Entries with scene source code
......
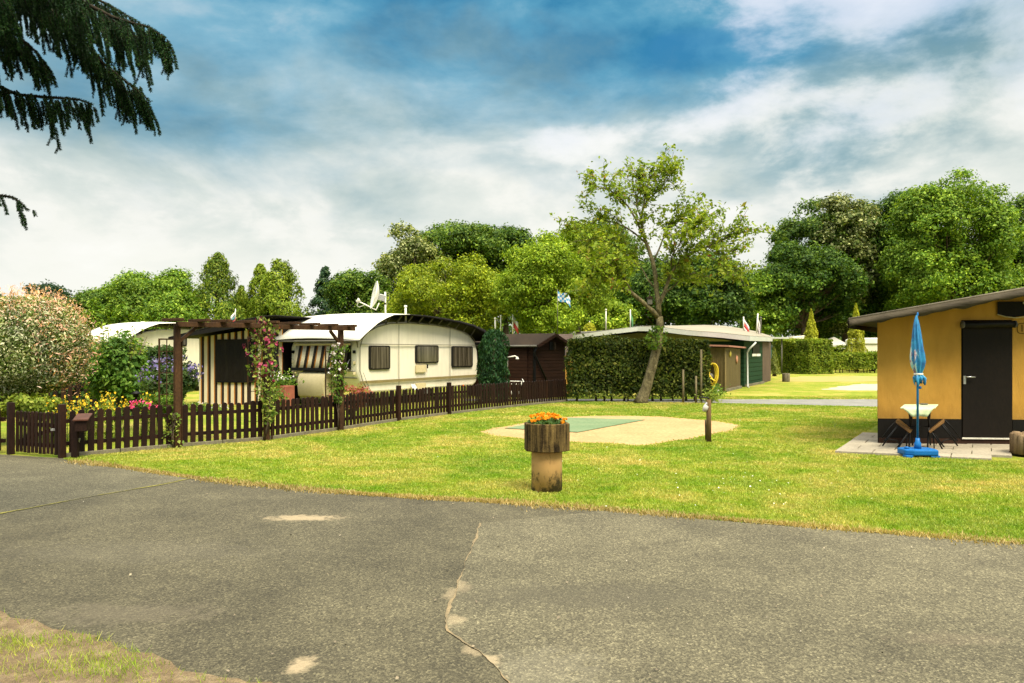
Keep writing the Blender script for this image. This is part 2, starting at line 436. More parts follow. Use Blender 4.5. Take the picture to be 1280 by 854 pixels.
def fringe(line, z):
    pts = rough_line(line, .03, .006, seed=8); a, c = [], []; r = random.Random(8)
    for i, p in enumerate(pts):
        s = i*.03; q = pts[min(i+4, len(pts)-1)]-pts[max(i-4, 0)]; nr = Vector((-q.y, q.x, 0)).normalized()
        w1 = .05+.035*math.sin(s*1.9)+.03*math.sin(s*4.7+1)+.018*math.sin(s*13)+r.gauss(0,.008)
        w2 = .02+.022*math.sin(s*2.7+2)+.018*math.sin(s*7.9)+r.gauss(0,.008)
        a.append(Vector((p.x, p.y, z))+nr*max(.004,w1)); c.append(Vector((p.x, p.y, z))-nr*max(.004,w2))
    return MB().sheet([a, c], False)
tag(obj('verge_edge', fringe(EDGE+[Vector((9,4.1,0))], .0085), M_verge), 'dry tan strip of dead grass along the road edge', 'verge', kind='structure')
# bare verge, bottom left
VB_px = [(-60,752),(0,766),(60,784),(130,800),(170,815),(200,826),(235,838),(262,846),(330,858),(420,900),(420,1100),(-400,1100),(-400,760)]
VB = [G(*p) for p in VB_px]
VBR = rough_line(VB[:10], .07, .022, seed=9)+VB[10:]
def earth_mat():
    m, nt, out = newmat('verge_earth'); v = pos(nt)
    col = ramp(nt, noise(nt, v, 6.5, 7, .7, .4), [(.3, (.085,.055,.022)), (.5, (.14,.095,.042)), (.66, (.21,.155,.08))])
    col = mix(nt, col, ramp(nt, noise(nt, v, 60, 4, .7), [(.3, .6), (.7, 1.3)]), 1.0, 'MULTIPLY')
    b = N(nt, 'ShaderNodeBsdfPrincipled', Roughness=.95); nt.links.new(col, b.inputs['Base Color'])
    nt.links.new(bump(nt, noise(nt, v, 50, 6, .7), .9, .02), b.inputs['Normal']); nt.links.new(b.outputs[0], out.inputs[0]); return m
M_earth = earth_mat()
tag(obj('verge', MB().poly(up(VBR, .0085)), M_earth), 'bare brown earth verge at the near left corner', 'verge', kind='structure')

# sandy pitch and the green mat on it
PIT_px = [(598,540.5),(618,535),(645,531),(665,527),(700,522),(740,520),(790,520),(830,521),(862,524),(900,527),(926,532),(918,538),(893,543),(878,546),(862,550),(845,551.5),(815,556),(795,557.5),(760,554.5),(735,554),(700,552),(650,548.5),(615,545)]
PIT = [G(*p) for p in PIT_px]
PITR = rough_line(PIT, .12, .035, True, 12)
M_pit = pmat('pitch_sand', (.40,.262,.122), (.32,.205,.09), 1.2, rough=.95, bstr=.6, bscale=80, bdist=.008, fine=.16)
tag(obj('sand_patch', MB().poly(up(PITR, .004)), M_pit), 'bare sandy caravan pitch in the lawn', 'pitch', kind='structure')
MAT = [G(631,536.2), G(712,523.0), G(806,525.6), G(722,541.3)]
M_mat = pmat('green_mat', (.105,.160,.078), (.15,.195,.10), 1.3, rough=.9, bstr=.4, bscale=150, fine=.1)
tag(obj('ground_sheet', MB().prism(up(MAT, .008), (0,0,.012)), M_mat), 'faded green ground sheet lying on the sandy pitch', 'mat', kind='structure')
# side path beyond the lawn
PATH = [Vector((-1.5,24.3,0)), Vector((-1.5,23.2,0)), G(790,502.6), G(880,503.8), G(1000,506.5), G(1100,509), Vector((22,19.2,0)), Vector((22,23.2,0)), G(1100,499.3), G(860,499.3)]
M_path = pmat('path_grey', (.21,.205,.18), (.15,.145,.125), 1.5, rough=.9, bstr=.3, bscale=90)
tag(obj('path', MB().poly(up(PATH, .004)), M_path), 'narrow pale grey path beyond the lawn', 'path', kind='structure')
SLAB = [G(1028,487.2), G(1042,484.5), G(1062,482), G(1078,480), G(1150,480), G(1150,488), G(1085,488.6)]
tag(obj('pitch_gravel', MB().poly(up(rough_line(SLAB, .5, .12, True, 3), .004)), pmat('pale_gravel', (.42,.37,.27), (.30,.27,.17), 1.0, rough=.95)), 'pale gravelled pitch on the far lawn', 'pitch', kind='structure')
DRYB = [G(975,474.2), G(1000,470.5), G(1150,470.5), G(1150,477), G(1040,477.5), G(985,477)]
tag(obj('dry_ground', MB().poly(up(rough_line(DRYB, .6, .25, True, 4), .003)), pmat('dry_grass', (.33,.25,.085), (.24,.22,.055), .8, rough=.95)), 'dry yellow band of lawn before the far hedges', 'lawn', kind='structure')
GARD = [Vector((-16,12.8,0)), Vector((-7.6,11.3,0))]

# fence line (ground points) used by the lawn, the kerb and the fence
FL = [G(78,572), G(150,565.5), G(222,559), G(278,554.5), G(333,550), G(380,543.5), G(425,537.5), G(462,531.5), G(497,526), G(530,521.8), G(560,518), G(610,512.2), G(660,506.8), G(707,502.2)]
# patio of concrete slabs by the ochre tent
PA = Plane((5.9, 12.25), (.995, -.1))
pf = G(1043,567); pt_ = G(1256,577); pb = G(1093,532.5)
PATIO = [pf, pt_, Vector((9.6, pt_.y-.12, 0)), Vector((9.6, 13.6, 0)), pb]
M_slab = pmat('patio_concrete', (.33,.29,.215), (.235,.205,.15), 2.0, rough=.9, bstr=.35, bscale=110)
def patio():
    root = thing('patio', 'pale concrete slab patio around the ochre tent', 'patio', (pf.x+.6, pf.y, 0)); root['kind'] = 'structure'
    mb = MB(); ux = (pt_-pf).normalized(); uy = (pb-pf).normalized(); r = random.Random(2)
    for j in range(8):
        for i in range(0, 9):
            w = .50 if (i or j % 2 == 0) else .25
            x0 = (i*.5 if j % 2 == 0 else max(0, i*.5-.25))
            g = .006; z = r.uniform(-.004, .004)+.038
            q = [pf+ux*(x0+a)+uy*(j*.44+c) for a, c in ((g,g),(w-g,g),(w-g,.44-g),(g,.44-g))]
            if x0+w > (pt_-pf).length+.6 or j > 6: continue
            if j == 0 and x0+w > (pt_-pf).length+.05: continue
            mb.prism([Vector((p.x, p.y, z-.05)) for p in q], (0,0,.05))
    obj('paving', mb, M_slab, root, bevel=.006)
patio()

# ---- grass blades -------------------------------------------------------------
def blades(name, X, Y, hmin, hmax, m, wk=1.0):
    n = len(X)
    h = rng.uniform(hmin, hmax, n); a = rng.uniform(0, 2*np.pi, n)
    w = np.maximum(.006, .0011*Y)*rng.uniform(.7,1.3,n)*wk
    lean = rng.normal(0, .5, (n,2))*h[:,None]
    dx, dy = np.cos(a)*w, np.sin(a)*w
    V = np.stack([np.stack([X-dx, Y-dy, np.full(n, -.004)], 1), np.stack([X+dx, Y+dy, np.full(n, -.004)], 1), np.stack([X+lean[:,0], Y+lean[:,1], h], 1)], 1).reshape(-1,3)
    me = bpy.data.meshes.new(name)
    me.vertices.add(3*n); me.vertices.foreach_set('co', V.astype(np.float32).ravel())
    me.loops.add(3*n); me.loops.foreach_set('vertex_index', np.arange(3*n, dtype=np.int32))
    me.polygons.add(n); me.polygons.foreach_set('loop_start', np.arange(0, 3*n, 3, dtype=np.int32))
    at = me.attributes.new('rnd', 'FLOAT', 'FACE'); at.data.foreach_set('value', rng.random(n).astype(np.float32))
    me.update(calc_edges=True); me.validate(); me.materials.append(m)
    o = bpy.data.objects.new(name, me); C.objects.link(o); return o
def lawn_blades():
    n = 2000000
    Y = 5.4*(26/5.4)**rng.random(n)**1.0; u_ = rng.random(n); X = np.where(u_ < .80, rng.uniform(-.62, .74, n), rng.uniform(.74, 1.45, n))*Y
    X = X+rng.normal(0, .02, n)
    fx = np.interp(Y, [p.y for p in FL], [p.x for p in FL])
    ok = (X > fx+.12) & (Y < 25.6)
    ok &= ~inpoly(X+rng.normal(0,.035,n), Y+rng.normal(0,.03,n), ROAD)
    for pl, j in ((PIT, .05), (PATIO, .015), (PATH, .05)):
        ok &= ~inpoly(X+rng.normal(0,j,n), Y+rng.normal(0,j,n), pl)
    X, Y = X[ok], Y[ok]
    # patches grow longer or shorter
    q = .5+.5*np.sin(X*1.7+np.sin(Y*1.3)*1.5)*np.cos(Y*1.1+X*.4)
    keep = rng.random(len(X)) < .55+.45*q
    return X[keep], Y[keep]
bx_, by_ = lawn_blades()
tag(blades('lawn_grass', bx_, by_, .009, .029, M_blade), 'short mown grass blades of the lawn', 'grass', kind='stuff')
def verge_blades():
    n = 110000
    Y = rng.uniform(2.6, 4.9, n); X = rng.uniform(-4.2, -.8, n)
    cl = np.sin(X*4.1+1.0)*np.cos(Y*5.2+.7)+.5*np.sin(X*9.7+Y*7.1)
    c1, c2 = G(95,838), G(25,806)
    cl = np.exp(-((X-c1.x)/.34)**2-((Y-c1.y)/.20)**2)+.8*np.exp(-((X-c2.x)/.30)**2-((Y-c2.y)/.16)**2)+.25*cl+.45*(Y < 3.1)*np.exp(-((X+2.4)/.9)**2)
    ok = inpoly(X, Y, VB) & (cl > .60+rng.normal(0,.20,n))
    ok |= inpoly(X, Y, VB) & (rng.random(n) < .05)
    return X[ok], Y[ok]
vx, vy = verge_blades()
tag(blades('verge_grass', vx, vy, .012, .05, M_blade, .42), 'sparse tufts of grass on the bare near verge', 'grass', kind='stuff')
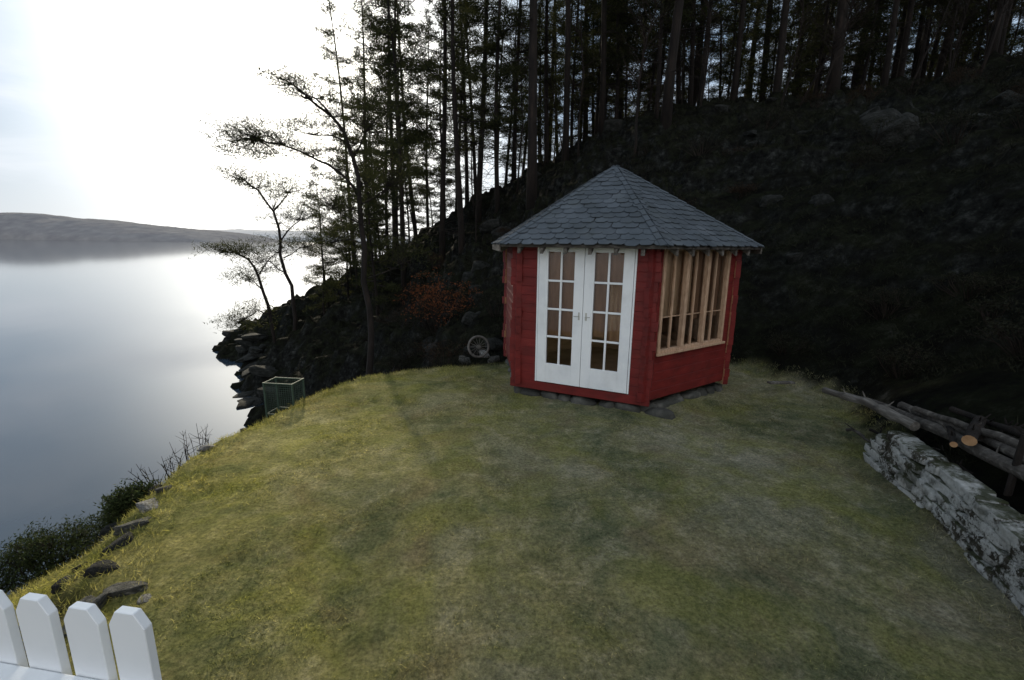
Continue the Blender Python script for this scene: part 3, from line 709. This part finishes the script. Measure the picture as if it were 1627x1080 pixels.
for _ in range(600):
    if c2 > 26: break
    y = R.uniform(17, 27); u = R.uniform(-.28, 1.15); x = u*y
    if not ok(x, y, .8) or tz(x, y) < -2: continue
    placed.append((x, y)); c2 += 1
    put(R.choice(SAP), ("trunk", "branches"), "bare_tree", x, y, R.uniform(.6, 1.15), None, (R.uniform(-.15, .15), R.uniform(-.15, .15)), "thin leafless young tree among the pines", "tree", "bare young trees on the slope")

# custom leaning pines
def custom(name, base, branches, pads, label, tuft=(15, .125, .011), sp=.10, seed=1, mult=2.2):
    rr = random.Random(seed); rng = np.random.default_rng(seed)
    e_ = obj(name, None, loc=base, label=label, cat="tree", group="gnarled pines above the water")
    tm = MB(); cm = MB(); BK = .21        # the whole tree leans back up the shore
    for bi, (pts, r0, r1) in enumerate(branches):
        P = [Vector((x, y+BK*z, z)) for x, y, z in pts]; Q = []
        for i in range(len(P)-1):
            Q += [P[i], P[i].lerp(P[i+1], .5)+Vector((rr.uniform(-1, 1), rr.uniform(-1, 1), rr.uniform(-1, 1)))*(P[i+1]-P[i]).length*.08]
        Q.append(P[-1]); n_ = len(Q)
        tm.tube(Q, [r0+(r1-r0)*i/(n_-1) for i in range(n_)], 7)
        for _ in range(int(n_*2.6)):
            i = rr.randrange(n_//2 if bi == 0 else 1, n_-1); s_ = Q[i].lerp(Q[i+1], rr.random()); L = rr.uniform(.2, .7)*sp*9
            q = s_+Vector((rr.gauss(0, .5), rr.gauss(0, .5), rr.gauss(.1, .35))).normalized()*L; mid = s_.lerp(q, .5)+Vector((0, 0, -.04*L))
            tm.tube([s_, mid, q], [.007*sp*10, .0045*sp*10, .002*sp*10], 4, 0, False)
    cs = []
    for (c, rad, n_, src) in pads:
        c = Vector(c); src = Vector(src); c.y += BK*c.z; src.y += BK*src.z
        for _ in range(int(n_*mult)):
            d = Vector((rr.gauss(0, .72)*rad[0], rr.gauss(0, .6)*rad[1], rr.gauss(0, .66)*rad[2])); q = c+d
            cs.append(tuple(q))
            if rr.random() < .4:
                mid = src.lerp(q, .5)+Vector((0, 0, -.03*rad[0])); cm.tube([src, mid, q], [.009*rad[0]+.002, .005*rad[0]+.0015, .0015], 3, 1, False)
    cm.tris(tufts(cs, tuft[0], tuft[1], tuft[2], .25, sp, rng), 0)
    obj("trunk", tm.mesh("trunk", [bark], True), e_); obj("crown", cm.mesh("crown", [needle, bark]), e_)
b0 = (-2.9, 8.9, tz(-2.9, 8.9)); dz = -.45-b0[2]
def S(l, k=1.0, d=0): return [(x*k, y*k, z*k+d) for x, y, z in l]
trunkp = [(0, 0, -.3-dz), (-.02, 0, .3), (-.06, .02, 1.17), (-.19, .05, 2.4), (-.31, .05, 3.4), (-.44, .02, 4.25), (-.62, 0, 4.75), (-.9, -.05, 5.1), (-1.3, -.05, 5.38), (-1.65, 0, 5.68), (-2.1, .1, 5.88)]
custom("pine_tree", b0, [(S(trunkp, 1, dz), .075, .012), (S([(-.32, .05, 3.45), (-.62, .1, 3.85), (-1.0, .15, 4.12), (-1.5, .2, 4.35), (-2.0, .1, 4.52), (-2.5, 0, 4.62), (-3.0, .05, 4.5)], 1, dz), .034, .007),
        (S([(-.5, 0, 4.5), (-.95, .15, 4.72), (-1.35, .3, 4.75), (-1.8, .3, 4.85)], 1, dz), .022, .005), (S([(-.9, -.05, 5.1), (-1.1, -.3, 5.35), (-1.5, -.5, 5.5)], 1, dz), .020, .005),
        (S([(-.25, .05, 2.9), (-.7, .1, 3.1), (-1.1, .3, 3.35)], 1, dz), .016, .005), (S([(-.44, 0, 4.25), (-.3, .3, 4.8), (-.15, .4, 5.2)], 1, dz), .024, .006), (S([(-.3, .05, 3.3), (.15, .2, 3.6), (.4, .3, 3.9)], 1, dz), .020, .005),
        (S([(-.2, .05, 2.5), (-.6, .2, 2.6), (-1.0, .2, 2.5)], 1, dz), .014, .004), (S([(-.1, .02, 1.8), (.4, .2, 2.0), (.7, .3, 2.3)], 1, dz), .014, .004)],
       [((-2.0, .1, 5.88+dz), (.50, .4, .16), 36, (-1.7, 0, 5.7+dz)), ((-1.5, -.1, 5.6+dz), (.45, .4, .2), 34, (-1.3, 0, 5.4+dz)), ((-1.6, .3, 4.95+dz), (.5, .3, .15), 34, (-1.4, .3, 4.75+dz)), ((-2.75, .05, 4.72+dz), (.5, .35, .26), 66, (-2.4, 0, 4.6+dz)), ((-2.5, 0, 4.3+dz), (.5, .3, .2), 40, (-2.4, 0, 4.6+dz)),
        ((-2.1, .15, 4.65+dz), (.45, .35, .18), 34, (-1.9, .1, 4.5+dz)), ((-1.4, .2, 4.45+dz), (.45, .3, .16), 26, (-1.3, .2, 4.3+dz)), ((-1.1, .3, 3.45+dz), (.45, .3, .2), 32, (-.9, .2, 3.2+dz)), ((-.15, .4, 5.25+dz), (.5, .4, .5), 64, (-.3, .3, 4.8+dz)), ((.4, .3, 4.0+dz), (.45, .3, .4), 46, (.2, .2, 3.7+dz)), ((-.8, 0, 5.25+dz), (.45, .3, .25), 30, (-.8, 0, 5.05+dz)),
        ((-1.0, .2, 2.6+dz), (.35, .3, .2), 22, (-.8, .2, 2.55+dz)), ((.6, .3, 2.4+dz), (.4, .3, .3), 28, (.5, .2, 2.1+dz)), ((-.5, .1, 4.6+dz), (.45, .3, .4), 34, (-.5, 0, 4.4+dz)), ((-.6, .1, 3.3+dz), (.4, .3, .3), 26, (-.4, 0, 3.2+dz)), ((-.2, .2, 3.9+dz), (.4, .3, .4), 24, (-.3, .1, 3.7+dz))],
       "gnarled leaning pine reaching out over the water", seed=3)
b1 = (-10.5, 21.6, tz(-10.5, 21.6))
custom("pine_tree", b1, [([(0, 0, -.4), (-.1, 0, 1.3), (-.5, 0, 2.7), (-.75, 0, 4.2), (-1.1, 0, 5.6), (-1.9, .1, 6.6), (-2.6, .1, 7.1), (-3.2, .2, 7.4)], .10, .02), ([(-.75, 0, 4.2), (-.2, .2, 5.0), (.3, .3, 5.5)], .04, .012),
        ([(-1.1, 0, 5.6), (-.7, .3, 6.3), (-.4, .5, 7.0)], .04, .012), ([(-.5, 0, 2.7), (-1.3, .2, 3.2), (-1.9, 0, 3.3)], .035, .01), ([(-.6, 0, 3.4), (.1, .2, 3.9), (.6, .2, 4.0)], .03, .01)],
       [((-3.0, .2, 7.4), (1.0, .8, .32), 44, (-2.8, .1, 7.1)), ((-2.2, .1, 7.0), (.9, .8, .3), 36, (-2.0, .1, 6.7)), ((-1.0, .2, 6.5), (1.0, .8, .5), 44, (-1.1, 0, 5.7)), ((.3, .3, 5.6), (1.0, .7, .5), 50, (0, .2, 5.2)), ((-.4, .5, 7.0), (.9, .7, .5), 44, (-.6, .3, 6.5)), ((-1.9, 0, 3.4), (.8, .6, .3), 30, (-1.6, 0, 3.2)), ((.6, .2, 4.1), (.8, .6, .5), 40, (.3, .2, 3.9)), ((-.6, .1, 5.2), (.7, .5, .4), 24, (-.9, .1, 5.0))],
       "slender crooked pine on the rocky point", tuft=(13, .21, .023), sp=.17, seed=5, mult=1.7)
b2 = (-11.4, 21.5, tz(-11.4, 21.5))
custom("pine_tree", b2, [([(0, 0, -.4), (-.4, 0, 1.6), (-.9, 0, 3.0), (-1.4, 0, 3.8), (-2.1, .1, 4.1), (-2.8, .1, 4.15)], .09, .022), ([(-.9, 0, 3.0), (-.4, .2, 3.9), (.2, .3, 4.4)], .035, .01), ([(-.3, 0, 1.2), (-.9, 0, 1.4), (-1.5, 0, 1.0), (-1.9, 0, .7)], .035, .01), ([(-.6, 0, 2.2), (-1.2, .2, 2.7), (-1.7, .2, 2.8)], .035, .01)],
       [((-2.6, .1, 4.25), (.8, .7, .24), 38, (-2.4, .1, 4.15)), ((-1.9, .1, 4.2), (.8, .7, .24), 32, (-1.9, .1, 4.1)), ((.1, .3, 4.4), (.9, .7, .45), 42, (-.1, .2, 4.1)), ((-1.6, .2, 2.95), (.8, .6, .3), 38, (-1.4, .2, 2.8)), ((-1.8, 0, .8), (.8, .6, .3), 42, (-1.5, 0, 1.0)), ((-1.1, 0, 1.5), (.7, .5, .35), 30, (-1.0, 0, 1.4)), ((-.5, .1, 3.4), (.7, .5, .4), 24, (-.7, 0, 3.2))],
       "slender crooked pine on the rocky point", tuft=(13, .21, .023), sp=.17, seed=8, mult=1.7)

# ------------------------------------------------------------------ shrubs
def shrub(name, x, y, w, h, mat, n, leaf, label, cat="shrub", twigs=40, seed=0, lw=None, grp=None, up=.2):
    rr = random.Random(seed); rng = np.random.default_rng(seed); mb = MB(); cs = []
    for _ in range(twigs):
        a_ = rr.uniform(0, 6.28); r_ = w*.5*rr.random()**.6; tip = Vector((math.cos(a_)*r_, math.sin(a_)*r_, h*rr.uniform(.45, 1)*(1-.35*(r_/(w*.5))**2)))
        st_ = Vector((tip.x*.25, tip.y*.25, -.1)); mid = st_.lerp(tip, .5)+Vector((rr.gauss(0, .05), rr.gauss(0, .05), .03))*w
        mb.tube([st_, mid, tip], [.006+.003*w, .005, .002], 4, 1, False)
        for _ in range(3):
            t = rr.uniform(.35, .9); s_ = mid.lerp(tip, t); q = s_+Vector((rr.gauss(0, .12), rr.gauss(0, .12), rr.uniform(.03, .2)))*h*.8
            mb.tube([s_, q], [.003, .0012], 3, 1, False); cs.append(tuple(q))
        cs.append(tuple(tip)); cs.append(tuple(mid.lerp(tip, .6)))
    if n: mb.tris(tufts(cs, n, leaf, lw or leaf*.5, up, leaf*1.3, rng), 0)
    return obj(name, mb.mesh(name, [mat, twig_mat]), loc=(x, y, tz(x, y)), label=label, cat=cat, group=grp)
shrub("shrub", -2.0, 12.6, 2.3, 1.9, orange_leaf, 6, .055, "low shrub with dry rusty orange leaves on the slope", seed=1, twigs=64)
for i, (x, y, w, h) in enumerate([(-5.3, 3.3, 1.1, .62), (-4.5, 3.1, 1.0, .5), (-5.6, 2.4, 1.2, .55), (-4.9, 2.5, 1.0, .42), (-4.0, 3.5, .7, .5), (-6.2, 3.0, 1.2, .7), (-3.9, 4.2, .8, .6), (-4.3, 2.1, .7, .3)]):
    shrub("bush", x, y, w, h, dark_leaf, 16, .03, "low dark evergreen bush on the seaward bank", cat="bush", seed=20+i, twigs=90, grp="bushes on the bank", lw=.010)
shrub("bush", -3.38, 3.68, .30, .34, dark_leaf, 12, .03, "small dark bushy stump sprout beside the lawn edge", cat="bush", seed=19, twigs=90, grp="bushes on the bank")
for i, (x, y, w, h) in enumerate([(-3.5, 4.7, .7, .75), (-3.6, 5.3, .8, .9), (-3.9, 4.6, .9, .8), (-3.4, 4.1, .6, .45), (-4.1, 5.3, .9, 1.1), (-3.5, 5.9, .7, .6)]):
    shrub("bare_shrub", x, y, w, h, brown_leaf, 0, .03, "leafless twiggy shrub on the seaward bank", seed=40+i, twigs=22, grp="bare shrubs on the bank")
for i in range(60):
    y = R.uniform(8.6, 19); u = R.uniform(-.35, 1.1); x = u*y
    if lawn_sd(np.array([x]), np.array([y]))[0] < .7 or tz(x, y) < -3.5: continue
    shrub("shrub", x, y, R.uniform(.8, 1.9), R.uniform(.3, .7), under_mat if i % 3 else brown_leaf, 8, .05, "low dark scrub on the wooded slope", seed=60+i, twigs=22, grp="scrub on the slope", lw=.014)
for i, (x, y) in enumerate([(5.0, 5.6), (5.4, 4.6), (4.9, 3.6), (4.7, 7.6), (6.0, 5.6), (5.1, 2.6), (5.8, 7.0), (6.4, 6.4), (7.2, 6.0)]):
    shrub("shrub", x, y, R.uniform(.7, 1.2), R.uniform(.25, .45), under_mat, 9, .035, "low dark scrub on the wooded slope", seed=190+i, twigs=34, grp="scrub on the slope", lw=.010)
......
PROBLEM
Repeat exactly the lines from the one that contains "Continue the Blender" through the one that contains "leafless young tree", and only those.

SOLUTION FOR THIS TASK
Continue the Blender Python script for this scene: part 3, from line 709. This part finishes the script. Measure the picture as if it were 1627x1080 pixels.
for _ in range(600):
    if c2 > 26: break
    y = R.uniform(17, 27); u = R.uniform(-.28, 1.15); x = u*y
    if not ok(x, y, .8) or tz(x, y) < -2: continue
    placed.append((x, y)); c2 += 1
    put(R.choice(SAP), ("trunk", "branches"), "bare_tree", x, y, R.uniform(.6, 1.15), None, (R.uniform(-.15, .15), R.uniform(-.15, .15)), "thin leafless young tree among the pines", "tree", "bare young trees on the slope")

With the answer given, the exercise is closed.